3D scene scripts
=-=-=

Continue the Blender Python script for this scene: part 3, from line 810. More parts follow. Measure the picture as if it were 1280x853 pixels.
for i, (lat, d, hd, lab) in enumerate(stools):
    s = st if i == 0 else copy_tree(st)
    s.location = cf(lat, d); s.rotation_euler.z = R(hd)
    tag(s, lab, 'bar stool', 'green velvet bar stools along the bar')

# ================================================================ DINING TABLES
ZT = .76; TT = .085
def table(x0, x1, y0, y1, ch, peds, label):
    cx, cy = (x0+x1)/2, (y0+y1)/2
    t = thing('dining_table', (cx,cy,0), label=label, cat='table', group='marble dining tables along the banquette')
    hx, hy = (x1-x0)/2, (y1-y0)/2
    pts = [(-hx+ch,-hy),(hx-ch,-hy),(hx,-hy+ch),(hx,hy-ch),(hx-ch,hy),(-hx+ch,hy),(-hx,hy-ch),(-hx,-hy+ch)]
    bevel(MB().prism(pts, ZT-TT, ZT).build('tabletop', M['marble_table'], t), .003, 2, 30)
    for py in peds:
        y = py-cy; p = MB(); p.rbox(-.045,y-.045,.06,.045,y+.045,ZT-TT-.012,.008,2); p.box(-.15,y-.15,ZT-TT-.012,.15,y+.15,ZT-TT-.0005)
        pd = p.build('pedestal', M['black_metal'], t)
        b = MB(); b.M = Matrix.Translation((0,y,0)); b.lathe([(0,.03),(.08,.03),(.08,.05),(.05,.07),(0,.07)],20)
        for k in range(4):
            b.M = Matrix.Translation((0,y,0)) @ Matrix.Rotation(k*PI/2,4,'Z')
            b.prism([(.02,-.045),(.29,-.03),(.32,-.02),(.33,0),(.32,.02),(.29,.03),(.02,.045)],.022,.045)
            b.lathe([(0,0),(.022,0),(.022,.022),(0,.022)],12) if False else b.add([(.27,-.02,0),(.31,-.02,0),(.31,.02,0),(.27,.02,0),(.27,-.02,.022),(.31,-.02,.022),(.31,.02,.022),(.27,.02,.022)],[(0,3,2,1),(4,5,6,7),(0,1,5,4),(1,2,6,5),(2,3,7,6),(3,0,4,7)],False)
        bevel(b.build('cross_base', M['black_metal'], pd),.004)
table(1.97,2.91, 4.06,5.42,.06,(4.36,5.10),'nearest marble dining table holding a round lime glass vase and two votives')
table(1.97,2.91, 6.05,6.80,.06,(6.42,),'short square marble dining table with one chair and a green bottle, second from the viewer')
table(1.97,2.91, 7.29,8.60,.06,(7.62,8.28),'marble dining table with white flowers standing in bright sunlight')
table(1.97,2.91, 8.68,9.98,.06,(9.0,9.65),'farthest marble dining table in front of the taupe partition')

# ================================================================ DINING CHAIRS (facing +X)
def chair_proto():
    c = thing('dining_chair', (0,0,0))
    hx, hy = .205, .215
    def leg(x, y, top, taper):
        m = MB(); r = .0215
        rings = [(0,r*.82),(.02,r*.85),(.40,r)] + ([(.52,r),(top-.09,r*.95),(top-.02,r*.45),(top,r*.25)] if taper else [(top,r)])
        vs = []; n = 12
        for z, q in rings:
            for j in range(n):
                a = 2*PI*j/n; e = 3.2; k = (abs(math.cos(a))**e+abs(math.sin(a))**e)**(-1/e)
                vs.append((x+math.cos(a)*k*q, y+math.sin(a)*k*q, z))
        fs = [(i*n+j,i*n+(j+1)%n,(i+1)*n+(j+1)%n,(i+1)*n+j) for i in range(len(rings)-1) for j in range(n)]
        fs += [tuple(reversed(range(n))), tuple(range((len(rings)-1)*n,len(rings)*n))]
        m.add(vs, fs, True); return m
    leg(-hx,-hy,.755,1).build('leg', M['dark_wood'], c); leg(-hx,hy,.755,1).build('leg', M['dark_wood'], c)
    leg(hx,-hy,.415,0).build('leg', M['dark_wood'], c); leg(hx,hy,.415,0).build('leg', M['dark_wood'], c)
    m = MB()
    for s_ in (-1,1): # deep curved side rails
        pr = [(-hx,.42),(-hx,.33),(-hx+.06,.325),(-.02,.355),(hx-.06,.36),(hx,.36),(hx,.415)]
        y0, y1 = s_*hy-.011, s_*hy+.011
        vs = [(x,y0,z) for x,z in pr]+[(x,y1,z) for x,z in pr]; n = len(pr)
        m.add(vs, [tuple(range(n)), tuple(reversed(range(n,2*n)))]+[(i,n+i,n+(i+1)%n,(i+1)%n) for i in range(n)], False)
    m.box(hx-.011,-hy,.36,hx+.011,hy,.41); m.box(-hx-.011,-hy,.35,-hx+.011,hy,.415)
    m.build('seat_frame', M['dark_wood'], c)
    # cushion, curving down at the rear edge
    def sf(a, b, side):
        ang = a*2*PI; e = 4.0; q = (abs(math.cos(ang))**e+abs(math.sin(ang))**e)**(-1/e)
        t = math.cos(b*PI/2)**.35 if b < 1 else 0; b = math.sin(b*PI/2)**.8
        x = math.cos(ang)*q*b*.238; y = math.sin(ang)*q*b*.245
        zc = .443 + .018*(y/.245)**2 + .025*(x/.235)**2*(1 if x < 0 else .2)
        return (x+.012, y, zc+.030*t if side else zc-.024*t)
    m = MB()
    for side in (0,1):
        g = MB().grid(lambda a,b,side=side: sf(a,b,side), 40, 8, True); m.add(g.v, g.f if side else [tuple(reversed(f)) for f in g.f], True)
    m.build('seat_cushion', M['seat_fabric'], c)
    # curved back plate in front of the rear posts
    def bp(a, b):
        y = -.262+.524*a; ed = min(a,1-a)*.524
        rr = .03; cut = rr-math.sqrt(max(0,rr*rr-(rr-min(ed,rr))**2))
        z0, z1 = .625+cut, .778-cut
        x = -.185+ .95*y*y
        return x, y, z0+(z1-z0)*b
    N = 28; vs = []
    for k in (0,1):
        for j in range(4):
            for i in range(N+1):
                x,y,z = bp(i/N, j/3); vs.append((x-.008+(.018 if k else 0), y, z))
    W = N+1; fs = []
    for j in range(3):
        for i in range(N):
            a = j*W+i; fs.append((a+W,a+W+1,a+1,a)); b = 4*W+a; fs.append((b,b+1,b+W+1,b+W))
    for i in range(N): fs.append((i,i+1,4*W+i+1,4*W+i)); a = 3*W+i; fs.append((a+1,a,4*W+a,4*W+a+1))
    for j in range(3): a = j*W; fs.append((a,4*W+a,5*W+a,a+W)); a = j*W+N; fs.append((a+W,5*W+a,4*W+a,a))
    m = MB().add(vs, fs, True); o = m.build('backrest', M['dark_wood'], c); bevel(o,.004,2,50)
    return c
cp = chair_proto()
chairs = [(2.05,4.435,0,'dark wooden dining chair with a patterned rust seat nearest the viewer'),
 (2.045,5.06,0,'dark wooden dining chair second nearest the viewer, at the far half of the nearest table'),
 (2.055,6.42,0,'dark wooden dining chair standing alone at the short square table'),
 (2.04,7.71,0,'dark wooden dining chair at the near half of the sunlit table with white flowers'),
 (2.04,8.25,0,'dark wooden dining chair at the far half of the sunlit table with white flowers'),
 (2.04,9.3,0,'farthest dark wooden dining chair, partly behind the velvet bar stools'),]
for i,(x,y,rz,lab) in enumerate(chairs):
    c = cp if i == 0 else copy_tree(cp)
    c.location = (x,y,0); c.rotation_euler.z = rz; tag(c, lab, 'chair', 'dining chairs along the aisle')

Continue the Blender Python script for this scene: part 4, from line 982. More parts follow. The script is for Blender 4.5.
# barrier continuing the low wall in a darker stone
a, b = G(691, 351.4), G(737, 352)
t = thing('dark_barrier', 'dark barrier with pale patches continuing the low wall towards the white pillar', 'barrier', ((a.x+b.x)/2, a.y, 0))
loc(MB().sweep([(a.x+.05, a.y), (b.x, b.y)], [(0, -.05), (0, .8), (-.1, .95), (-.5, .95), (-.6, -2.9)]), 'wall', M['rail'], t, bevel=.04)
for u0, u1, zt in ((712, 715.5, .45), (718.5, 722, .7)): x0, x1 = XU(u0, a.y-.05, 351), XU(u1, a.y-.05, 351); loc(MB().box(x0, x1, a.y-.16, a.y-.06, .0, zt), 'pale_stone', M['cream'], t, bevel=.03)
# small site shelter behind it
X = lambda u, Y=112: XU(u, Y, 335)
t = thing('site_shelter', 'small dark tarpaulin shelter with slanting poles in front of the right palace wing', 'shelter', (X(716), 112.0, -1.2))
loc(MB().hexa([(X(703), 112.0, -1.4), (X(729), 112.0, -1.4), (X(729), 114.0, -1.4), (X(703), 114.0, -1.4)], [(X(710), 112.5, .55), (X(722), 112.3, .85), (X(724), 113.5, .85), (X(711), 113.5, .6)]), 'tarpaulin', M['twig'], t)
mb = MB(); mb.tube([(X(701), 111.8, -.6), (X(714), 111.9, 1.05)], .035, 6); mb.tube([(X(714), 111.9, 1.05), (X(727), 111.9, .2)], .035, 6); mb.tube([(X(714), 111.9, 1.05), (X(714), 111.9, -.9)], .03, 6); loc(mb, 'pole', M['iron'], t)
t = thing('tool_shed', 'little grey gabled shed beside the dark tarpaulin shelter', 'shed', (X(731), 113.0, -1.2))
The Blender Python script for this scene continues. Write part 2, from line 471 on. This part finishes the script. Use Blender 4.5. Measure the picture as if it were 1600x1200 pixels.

=-=-=

■ **Task to carry out**
Transcribe only the lines from the beginning of the entries to the line with "tag(s, lab, 'bar", inclusive, exactly as written.

■ **Solution below**
Continue the Blender Python script for this scene: part 3, from line 810. More parts follow. Measure the picture as if it were 1280x853 pixels.
for i, (lat, d, hd, lab) in enumerate(stools):
    s = st if i == 0 else copy_tree(st)
    s.location = cf(lat, d); s.rotation_euler.z = R(hd)
    tag(s, lab, 'bar stool', 'green velvet bar stools along the bar')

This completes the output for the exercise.